What is needed: Reproduce exactly the run of lines from the one containing "Reconstruct this image" through the one containing "COL = S.collection". Pictures do not belong in the copy.

------ Recorded data ------

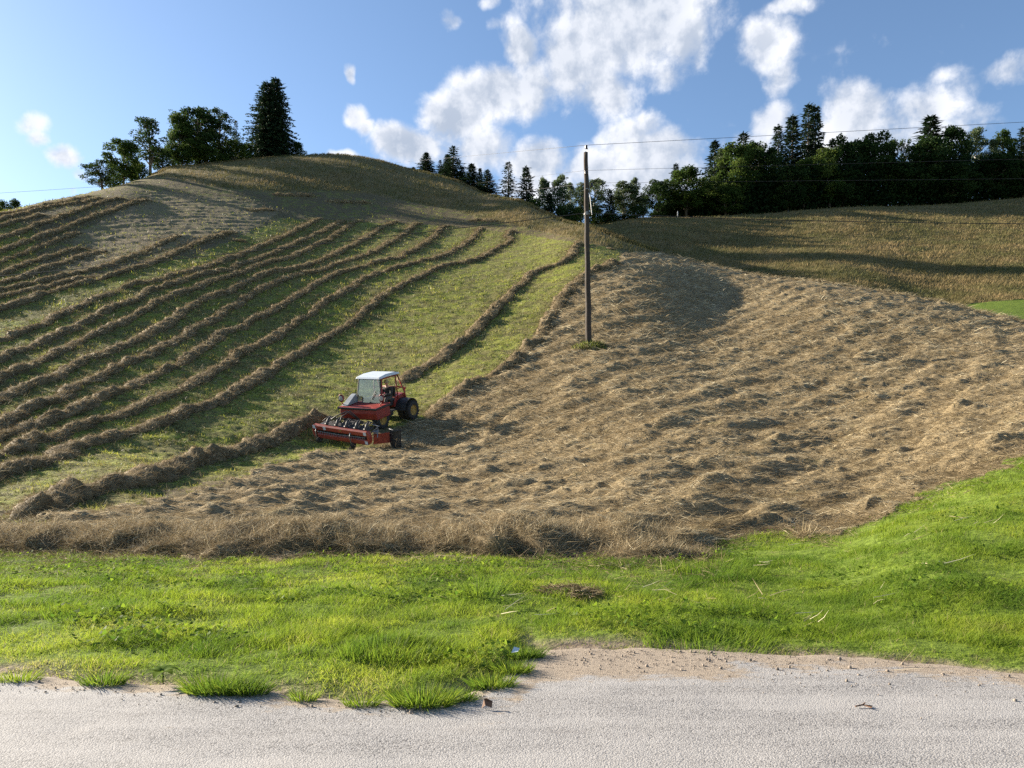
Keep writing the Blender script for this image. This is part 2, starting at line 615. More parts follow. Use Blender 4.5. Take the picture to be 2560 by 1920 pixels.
def plain(name, col, rough=0.5, metal=0.0, vary=0.25, scale=6.0, coat=0.0, dirt=None):
    m, T = new_mat(name)
    co = T.new('ShaderNodeTexCoord').outputs['Object']
    n = T.noise(co, scale, 6, 0.6)
    dark = tuple(c * (1 - vary) for c in col)
    lite = tuple(min(1, c * (1 + vary)) for c in col)
    c = T.mix(T.rng(n, 0.3, 0.7), dark, lite)
    if dirt:
        c = T.mix(T.rng(T.noise(co, scale * 0.5, 8, 0.7), 0.52, 0.72, 0.0, 0.75), c, dirt)
    b = T.new('ShaderNodeBsdfPrincipled')
    T.l.new(c, b.inputs['Base Color'])
    T.l.new(T.rng(n, 0.3, 0.7, rough * 0.85, min(1, rough * 1.15)), b.inputs['Roughness'])
    b.inputs['Metallic'].default_value = metal
    b.inputs['Coat Weight'].default_value = coat
    bp = T.new('ShaderNodeBump')
    bp.inputs['Strength'].default_value = 0.08
    T.l.new(n, bp.inputs['Height'])
    T.l.new(bp.outputs[0], b.inputs['Normal'])
    o = T.new('ShaderNodeOutputMaterial')
    T.l.new(b.outputs[0], o.inputs[0])
    return m


def fibre(name, stops, trans=0.35, rough=0.6, spec=0.25, patch=None, pscale=0.5):
    """blades, straw and leaves: colour from each one's own 'var', some light passes through"""
    m, T = new_mat(name)
    ramp = T.new('ShaderNodeValToRGB')
    T.l.new(T.attr('var'), ramp.inputs[0])
    e = ramp.color_ramp.elements
    while len(e) < len(stops):
        e.new(0.5)
    for i, (p, c) in enumerate(stops):
        e[i].position = p
        e[i].color = c + (1.0,)
    c = ramp.outputs[0]
    if patch:
        pos = T.new('ShaderNodeNewGeometry').outputs['Position']
        c = T.mix(T.rng(T.noise(pos, pscale, 4, 0.6), 0.42, 0.62, 0, patch[1]), c, patch[0])
    b = T.new('ShaderNodeBsdfPrincipled')
    T.l.new(c, b.inputs['Base Color'])
    b.inputs['Roughness'].default_value = rough
    b.inputs['Specular IOR Level'].default_value = spec
    t = T.new('ShaderNodeBsdfTranslucent')
    T.l.new(c, t.inputs[0])
    mx = T.new('ShaderNodeMixShader')
    mx.inputs[0].default_value = trans
    T.l.new(b.outputs[0], mx.inputs[1])
    T.l.new(t.outputs[0], mx.inputs[2])
    o = T.new('ShaderNodeOutputMaterial')
    T.l.new(mx.outputs[0], o.inputs[0])
    return m


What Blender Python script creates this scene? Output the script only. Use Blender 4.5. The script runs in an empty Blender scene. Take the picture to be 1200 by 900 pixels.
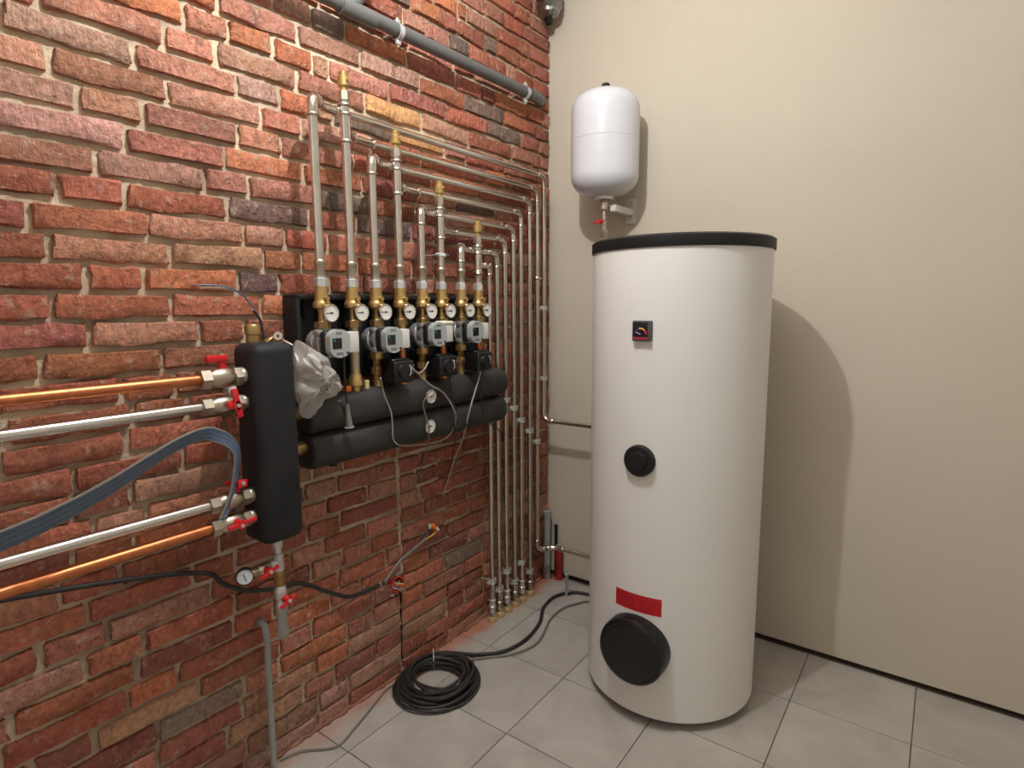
import bpy, bmesh, math, random
from mathutils import Vector, Matrix
R_ = random.Random(7)
sc = bpy.context.scene
C = sc.collection

# ------------------------------------------------------------------ camera
FPX, PITCH, YAW, ROLL = 691.39, 0.134546, 0.634656, -0.006254
CAM = Vector((1.7818, -2.7648, 1.5616))
_F = Vector((-math.sin(YAW)*math.cos(PITCH), math.cos(YAW)*math.cos(PITCH), -math.sin(PITCH)))
_R0 = Vector((math.cos(YAW), math.sin(YAW), 0)); _U0 = _R0.cross(_F)
_R = math.cos(ROLL)*_R0 + math.sin(ROLL)*_U0
_U = -math.sin(ROLL)*_R0 + math.cos(ROLL)*_U0
cd = bpy.data.cameras.new('camera'); cam = bpy.data.objects.new('camera', cd); C.objects.link(cam)
cd.sensor_width = 36; cd.lens = FPX*36/1200; cd.clip_start = .02
M = Matrix((( _R.x, _U.x, -_F.x), (_R.y, _U.y, -_F.y), (_R.z, _U.z, -_F.z))).to_4x4()
M.translation = CAM; cam.matrix_world = M
sc.camera = cam

# ------------------------------------------------------------------ world, exposure (the room is lit by its bulb, see pendant_lamp)
w = bpy.data.worlds.new('world'); sc.world = w; w.use_nodes = True
w.node_tree.nodes['Background'].inputs[0].default_value = (1, .95, .88, 1)
w.node_tree.nodes['Background'].inputs[1].default_value = .05
sc.view_settings.view_transform = 'Standard'; sc.view_settings.look = 'None'
sc.view_settings.gamma = 1; sc.view_settings.use_curve_mapping = False
sc.view_settings.exposure = 0.0
LAMP = Vector((.86, -1.68, 3.0)); LAMP_W = 77.0

# ------------------------------------------------------------------ helpers
def s2l(r, g, b):
    f = lambda c: (c/255/12.92) if c/255 <= .04045 else ((c/255+.055)/1.055)**2.4
    return (f(r), f(g), f(b), 1)

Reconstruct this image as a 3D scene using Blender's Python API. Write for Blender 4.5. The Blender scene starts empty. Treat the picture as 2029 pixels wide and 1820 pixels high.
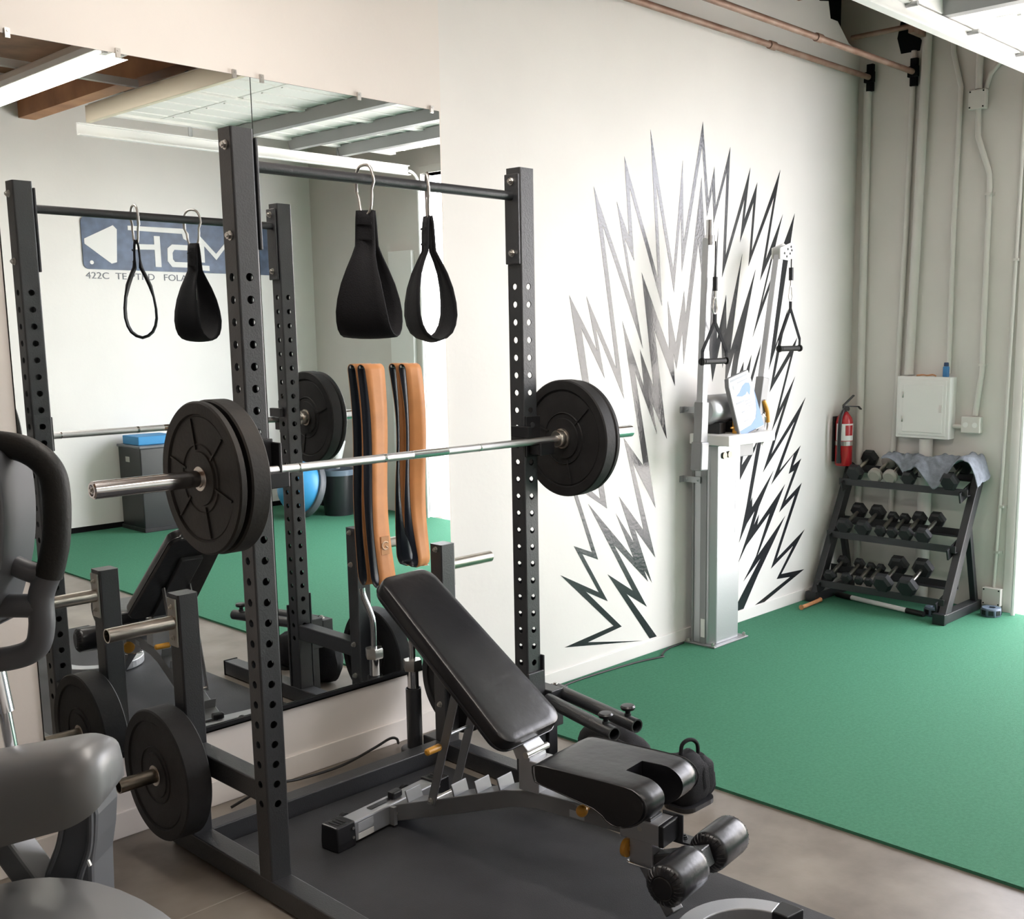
import bpy, bmesh, math, random
from mathutils import Vector, Matrix, noise
from mathutils.geometry import tessellate_polygon
random.seed(7)
PI = math.pi
S = bpy.context.scene
COL = S.collection

# ------------------------------------------------------------------ camera, light, exposure
def make_camera():
    cd = bpy.data.cameras.new('camera')
    cd.sensor_fit = 'HORIZONTAL'; cd.sensor_width = 36.0
    cd.lens = 2190.93 / 2029.0 * 36.0
    cd.shift_x = -146.6 / 2029.0; cd.shift_y = 88.3 / 2029.0
    cd.clip_start = 0.05; cd.clip_end = 300
    o = bpy.data.objects.new('camera', cd); COL.objects.link(o)
    yaw, pitch, roll = 0.829124, -0.155802, -0.007887
    f = Vector((math.sin(yaw)*math.cos(pitch), math.cos(yaw)*math.cos(pitch), math.sin(pitch)))
    r = Vector((math.cos(yaw), -math.sin(yaw), 0)); u = r.cross(f)
    r2 = math.cos(roll)*r + math.sin(roll)*u; u2 = -math.sin(roll)*r + math.cos(roll)*u
    m = Matrix((r2, u2, -f)).transposed().to_4x4()
    m.translation = Vector((-1.6348, -3.8817, 1.8384))
    o.matrix_world = m
    S.camera = o
make_camera()
S.view_settings.view_transform = 'Standard'
S.view_settings.look = 'None'
S.view_settings.gamma = 1.0
S.view_settings.use_curve_mapping = False
S.view_settings.exposure = 0.05
w = bpy.data.worlds.new('daylight_sky'); S.world = w; w.use_nodes = True
bg = w.node_tree.nodes['Background']
bg.inputs[0].default_value = (0.93, 0.925, 1.0, 1); bg.inputs[1].default_value = 13.0
sun_d = bpy.data.lights.new('sun', 'SUN'); sun_d.energy = 26.0; sun_d.angle = 0.02; sun_d.color = (1, .96, .9)
sun = bpy.data.objects.new('sun', sun_d); COL.objects.link(sun)
sun.rotation_euler = Vector((0.45, -0.35, -0.82)).to_track_quat('-Z', 'Y').to_euler()
sun.location = (9, 2, 8)
pd = bpy.data.lights.new('door_daylight_portal', 'AREA'); pd.shape = 'RECTANGLE'; pd.size = 3.3; pd.size_y = 3.48
pd.cycles.is_portal = True
po = bpy.data.objects.new('door_daylight_portal', pd); COL.objects.link(po)
po.location = (5.44, -2.92, 1.65); po.rotation_euler = (0, PI/2, 0)

# ------------------------------------------------------------------ materials
MATS = {}
def mat(name, col, rough=.5, metal=0.0, spec=.5, var=0.0, vscale=8.0, bump=0.0, bscale=60.0, coat=0.0, emit=None, es=1.0, alpha=None, trans=0.0, col2=None, detail=4.0):
    if name in MATS: return MATS[name]
    m = bpy.data.materials.new(name); m.use_nodes = True
    nt = m.node_tree; b = nt.nodes['Principled BSDF']
    b.inputs['Base Color'].default_value = (*col, 1); b.inputs['Roughness'].default_value = rough
    b.inputs['Metallic'].default_value = metal; b.inputs['Specular IOR Level'].default_value = spec
    b.inputs['Coat Weight'].default_value = coat
    b.inputs['Transmission Weight'].default_value = trans
    if emit: b.inputs['Emission Color'].default_value = (*emit, 1); b.inputs['Emission Strength'].default_value = es
    tc = None
    if var or bump or col2:
        tc = nt.nodes.new('ShaderNodeTexCoord')
    if var or col2:
        n = nt.nodes.new('ShaderNodeTexNoise'); n.inputs['Scale'].default_value = vscale; n.inputs['Detail'].default_value = detail
        nt.links.new(tc.outputs['Object'], n.inputs['Vector'])
        cr = nt.nodes.new('ShaderNodeValToRGB')
        c2 = col2 if col2 else tuple(min(1, c*(1+var)) for c in col)
        c1 = col if col2 else tuple(c*(1-var) for c in col)
        cr.color_ramp.elements[0].position = .32; cr.color_ramp.elements[1].position = .68
        cr.color_ramp.elements[0].color = (*c1, 1); cr.color_ramp.elements[1].color = (*c2, 1)
        nt.links.new(n.outputs['Fac'], cr.inputs['Fac']); nt.links.new(cr.outputs['Color'], b.inputs['Base Color'])
    if bump:
        n2 = nt.nodes.new('ShaderNodeTexNoise'); n2.inputs['Scale'].default_value = bscale; n2.inputs['Detail'].default_value = 3
        nt.links.new(tc.outputs['Object'], n2.inputs['Vector'])
        bp = nt.nodes.new('ShaderNodeBump'); bp.inputs['Strength'].default_value = bump; bp.inputs['Distance'].default_value = .01
        nt.links.new(n2.outputs['Fac'], bp.inputs['Height']); nt.links.new(bp.outputs['Normal'], b.inputs['Normal'])
    MATS[name] = m
    return m
M_WALL = mat('white_wall_paint', (.80, .785, .755), .45, spec=.35, var=.03, vscale=1.3, bump=.06, bscale=35)
M_WALL2 = mat('cream_wall_paint', (.80, .755, .71), .5, spec=.3, var=.03, vscale=1.1, bump=.06, bscale=35)
M_RWALL = mat('grey_white_wall_paint', (.69, .67, .635), .55, spec=.3, var=.04, vscale=1.5, bump=.08, bscale=20)
M_MURAL = mat('black_mural_paint', (.018, .02, .024), .22, spec=.6, bump=.12, bscale=55)
M_BLACK = mat('black_powder_coat', (.024, .026, .030), .40, spec=.85, bump=.12, bscale=190)
M_BLACKG = mat('black_gloss_plastic', (.015, .015, .017), .3, spec=.5)
M_RUB = mat('black_rubber', (.017, .017, .018), .62, spec=.35, var=.25, vscale=14, bump=.08, bscale=90)
M_RUBW = mat('worn_black_rubber', (.016, .0155, .015), .58, spec=.4, col2=(.030, .026, .021), vscale=6, bump=.1, bscale=80)
M_CHROME = mat('chrome', (.75, .75, .76), .14, metal=1)
M_STEEL = mat('brushed_steel', (.56, .53, .48), .3, metal=1, var=.1, vscale=20)
M_KNURL = mat('knurled_steel', (.74, .74, .75), .30, metal=1, bump=.25, bscale=700)
M_DARKSTEEL = mat('worn_dark_steel', (.25, .22, .18), .35, metal=1, var=.2, vscale=15)
M_ZINC = mat('zinc_bolt', (.62, .6, .57), .3, metal=1)
M_SILVER = mat('silver_paint', (.50, .51, .53), .38, metal=.75, bump=.04, bscale=120)
M_SILVER2 = mat('grey_silver_paint', (.26, .265, .27), .42, metal=.5)
M_VINYL = mat('black_vinyl', (.010, .010, .012), .3, spec=.5, bump=.1, bscale=28)
M_FABRIC = mat('black_nylon_webbing', (.010, .010, .012), .8, spec=.25, bump=.25, bscale=260)
M_ORANGE = mat('orange_latex', (.62, .27, .10), .5, spec=.4, var=.1, vscale=9)
M_NAVY = mat('black_blue_latex', (.016, .021, .031), .38, spec=.5)
M_YEL = mat('amber_plastic', (.62, .30, .035), .4, spec=.5)
M_MAT = mat('black_rubber_mat', (.030, .031, .034), .6, spec=.4, var=.18, vscale=5, bump=.18, bscale=260)
M_CONC = mat('stained_concrete', (.125, .105, .085), .42, spec=.45, col2=(.27, .24, .205), vscale=2.6, bump=.05, bscale=30, detail=8)
M_CONCOUT = mat('outdoor_concrete', (.62, .60, .56), .8, var=.06, vscale=2)
M_TURF = mat('green_turf', (.047, .170, .100), .9, spec=.15, col2=(.060, .205, .124), vscale=70, bump=.4, bscale=420)
M_WOOD = mat('brown_timber', (.34, .15, .07), .6, col2=(.55, .28, .13), vscale=3, bump=.1, bscale=20)
M_WOODD = mat('dark_roof_timber', (.28, .15, .09), .7, var=.3, vscale=4)
M_STICK = mat('tan_wood', (.50, .23, .10), .5, var=.15, vscale=25)
M_CREAM = mat('cream_paint', (.80, .72, .56), .5)
M_WHITE = mat('white_enamel', (.82, .82, .80), .4, spec=.4)
M_DOORW = mat('white_door_panel', (.86, .85, .82), .5, spec=.3)
M_STRUT = mat('galvanised_steel', (.36, .36, .36), .5, metal=.5)
M_BOXGREY = mat('grey_painted_box', (.68, .665, .63), .5, spec=.35)
M_RUST = mat('rusty_pipe', (.22, .12, .08), .6, metal=.3, col2=(.34, .24, .19), vscale=9)
M_ENAMEL = mat('black_enamel', (.020, .021, .023), .4, spec=.5)
M_DARK = mat('dark_void', (.010, .010, .011), .9, spec=.1)
M_RED = mat('red_extinguisher', (.42, .012, .018), .3, spec=.5, coat=.3)
M_PAPER = mat('white_label', (.80, .80, .78), .6)
M_BLUEL = mat('blue_label', (.18, .30, .52), .5)
M_GREYP = mat('grey_print', (.42, .44, .47), .6)
M_BLUE = mat('blue_plastic', (.03, .18, .42), .4)
M_BALL = mat('blue_vinyl', (.05, .30, .58), .35, spec=.5)
M_SIGN = mat('slate_blue_sign', (.065, .10, .17), .4, var=.3, vscale=9)
M_TOWEL = mat('grey_blue_towel', (.20, .22, .25), .9, spec=.1, var=.15, vscale=30, bump=.3, bscale=120)
M_GREYV = mat('pale_grey_vinyl', (.33, .31, .28), .6)
M_HEX = mat('dumbbell_rubber', (.020, .021, .023), .55, spec=.4)
M_MACH = mat('metallic_grey_plastic', (.19, .195, .20), .40, metal=.3, spec=.5)
M_MACHD = mat('dark_grey_plastic', (.10, .105, .115), .42, spec=.5)
M_GRIP = mat('black_foam_grip', (.016, .016, .015), .55, spec=.35, bump=.1, bscale=160)
M_MIRROR = mat('silvered_glass', (.90, .93, .93), .0, metal=1)
M_CABLE = mat('black_cable', (.012, .012, .012), .5)
M_TUBE = mat('lamp_tube', (.9, .9, .9), .4, emit=(1, .90, .78), es=1.2)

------

Answer to the exercise:
Reconstruct this image as a 3D scene using Blender's Python API. Write for Blender 4.5. The Blender scene starts empty. Treat the picture as 2029 pixels wide and 1820 pixels high.
import bpy, bmesh, math, random
from mathutils import Vector, Matrix, noise
from mathutils.geometry import tessellate_polygon
random.seed(7)
PI = math.pi
S = bpy.context.scene
COL = S.collection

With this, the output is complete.